■ Instructions for the task ■
Copy every line, leaving nothing out and adding nothing.

☆ ☆ ☆

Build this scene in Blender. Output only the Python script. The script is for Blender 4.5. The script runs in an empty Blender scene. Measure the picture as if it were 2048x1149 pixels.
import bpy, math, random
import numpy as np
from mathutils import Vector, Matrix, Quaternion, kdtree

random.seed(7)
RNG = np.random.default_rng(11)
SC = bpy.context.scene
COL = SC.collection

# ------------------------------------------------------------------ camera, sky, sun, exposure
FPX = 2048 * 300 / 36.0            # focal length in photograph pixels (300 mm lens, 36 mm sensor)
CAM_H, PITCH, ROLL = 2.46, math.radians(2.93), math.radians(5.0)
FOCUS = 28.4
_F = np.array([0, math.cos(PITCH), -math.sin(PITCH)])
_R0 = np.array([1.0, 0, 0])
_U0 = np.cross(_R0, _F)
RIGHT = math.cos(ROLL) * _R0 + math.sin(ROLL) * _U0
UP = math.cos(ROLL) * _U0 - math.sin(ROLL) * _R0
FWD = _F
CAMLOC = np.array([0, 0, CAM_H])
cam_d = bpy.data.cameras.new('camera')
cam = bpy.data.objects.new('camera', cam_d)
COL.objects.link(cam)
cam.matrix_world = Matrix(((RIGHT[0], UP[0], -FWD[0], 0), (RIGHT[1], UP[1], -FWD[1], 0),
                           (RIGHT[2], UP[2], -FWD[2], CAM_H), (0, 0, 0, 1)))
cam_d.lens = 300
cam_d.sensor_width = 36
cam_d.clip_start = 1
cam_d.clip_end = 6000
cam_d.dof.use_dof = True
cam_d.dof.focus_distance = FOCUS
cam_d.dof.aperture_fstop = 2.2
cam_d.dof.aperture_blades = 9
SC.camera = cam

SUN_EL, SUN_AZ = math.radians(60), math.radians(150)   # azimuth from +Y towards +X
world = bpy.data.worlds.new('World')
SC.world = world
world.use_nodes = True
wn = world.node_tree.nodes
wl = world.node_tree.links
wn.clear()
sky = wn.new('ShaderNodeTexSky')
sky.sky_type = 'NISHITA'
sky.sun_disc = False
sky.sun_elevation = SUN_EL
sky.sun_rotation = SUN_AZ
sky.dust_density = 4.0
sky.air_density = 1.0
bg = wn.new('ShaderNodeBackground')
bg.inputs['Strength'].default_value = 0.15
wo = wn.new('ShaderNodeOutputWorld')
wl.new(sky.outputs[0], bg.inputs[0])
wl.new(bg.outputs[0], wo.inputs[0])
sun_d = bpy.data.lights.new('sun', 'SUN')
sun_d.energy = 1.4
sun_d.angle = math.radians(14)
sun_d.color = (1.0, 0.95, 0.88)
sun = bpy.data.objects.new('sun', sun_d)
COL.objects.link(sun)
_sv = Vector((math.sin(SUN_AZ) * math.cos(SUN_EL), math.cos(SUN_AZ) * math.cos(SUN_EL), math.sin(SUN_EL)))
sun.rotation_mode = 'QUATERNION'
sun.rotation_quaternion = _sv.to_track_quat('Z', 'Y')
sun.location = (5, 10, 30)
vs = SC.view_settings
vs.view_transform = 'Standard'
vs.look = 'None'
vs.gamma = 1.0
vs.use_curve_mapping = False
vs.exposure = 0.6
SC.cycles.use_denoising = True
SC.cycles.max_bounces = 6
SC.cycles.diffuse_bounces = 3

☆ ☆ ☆

■ Result for this exercise ■
Build this scene in Blender. Output only the Python script. The script is for Blender 4.5. The script runs in an empty Blender scene. Measure the picture as if it were 2048x1149 pixels.
import bpy, math, random
import numpy as np
from mathutils import Vector, Matrix, Quaternion, kdtree

random.seed(7)
RNG = np.random.default_rng(11)
SC = bpy.context.scene
COL = SC.collection

# ------------------------------------------------------------------ camera, sky, sun, exposure
FPX = 2048 * 300 / 36.0            # focal length in photograph pixels (300 mm lens, 36 mm sensor)
CAM_H, PITCH, ROLL = 2.46, math.radians(2.93), math.radians(5.0)
FOCUS = 28.4
_F = np.array([0, math.cos(PITCH), -math.sin(PITCH)])
_R0 = np.array([1.0, 0, 0])
_U0 = np.cross(_R0, _F)
RIGHT = math.cos(ROLL) * _R0 + math.sin(ROLL) * _U0
UP = math.cos(ROLL) * _U0 - math.sin(ROLL) * _R0
FWD = _F
CAMLOC = np.array([0, 0, CAM_H])
cam_d = bpy.data.cameras.new('camera')
cam = bpy.data.objects.new('camera', cam_d)
COL.objects.link(cam)
cam.matrix_world = Matrix(((RIGHT[0], UP[0], -FWD[0], 0), (RIGHT[1], UP[1], -FWD[1], 0),
                           (RIGHT[2], UP[2], -FWD[2], CAM_H), (0, 0, 0, 1)))
cam_d.lens = 300
cam_d.sensor_width = 36
cam_d.clip_start = 1
cam_d.clip_end = 6000
cam_d.dof.use_dof = True
cam_d.dof.focus_distance = FOCUS
cam_d.dof.aperture_fstop = 2.2
cam_d.dof.aperture_blades = 9
SC.camera = cam

SUN_EL, SUN_AZ = math.radians(60), math.radians(150)   # azimuth from +Y towards +X
world = bpy.data.worlds.new('World')
SC.world = world
world.use_nodes = True
wn = world.node_tree.nodes
wl = world.node_tree.links
wn.clear()
sky = wn.new('ShaderNodeTexSky')
sky.sky_type = 'NISHITA'
sky.sun_disc = False
sky.sun_elevation = SUN_EL
sky.sun_rotation = SUN_AZ
sky.dust_density = 4.0
sky.air_density = 1.0
bg = wn.new('ShaderNodeBackground')
bg.inputs['Strength'].default_value = 0.15
wo = wn.new('ShaderNodeOutputWorld')
wl.new(sky.outputs[0], bg.inputs[0])
wl.new(bg.outputs[0], wo.inputs[0])
sun_d = bpy.data.lights.new('sun', 'SUN')
sun_d.energy = 1.4
sun_d.angle = math.radians(14)
sun_d.color = (1.0, 0.95, 0.88)
sun = bpy.data.objects.new('sun', sun_d)
COL.objects.link(sun)
_sv = Vector((math.sin(SUN_AZ) * math.cos(SUN_EL), math.cos(SUN_AZ) * math.cos(SUN_EL), math.sin(SUN_EL)))
sun.rotation_mode = 'QUATERNION'
sun.rotation_quaternion = _sv.to_track_quat('Z', 'Y')
sun.location = (5, 10, 30)
vs = SC.view_settings
vs.view_transform = 'Standard'
vs.look = 'None'
vs.gamma = 1.0
vs.use_curve_mapping = False
vs.exposure = 0.6
SC.cycles.use_denoising = True
SC.cycles.max_bounces = 6
SC.cycles.diffuse_bounces = 3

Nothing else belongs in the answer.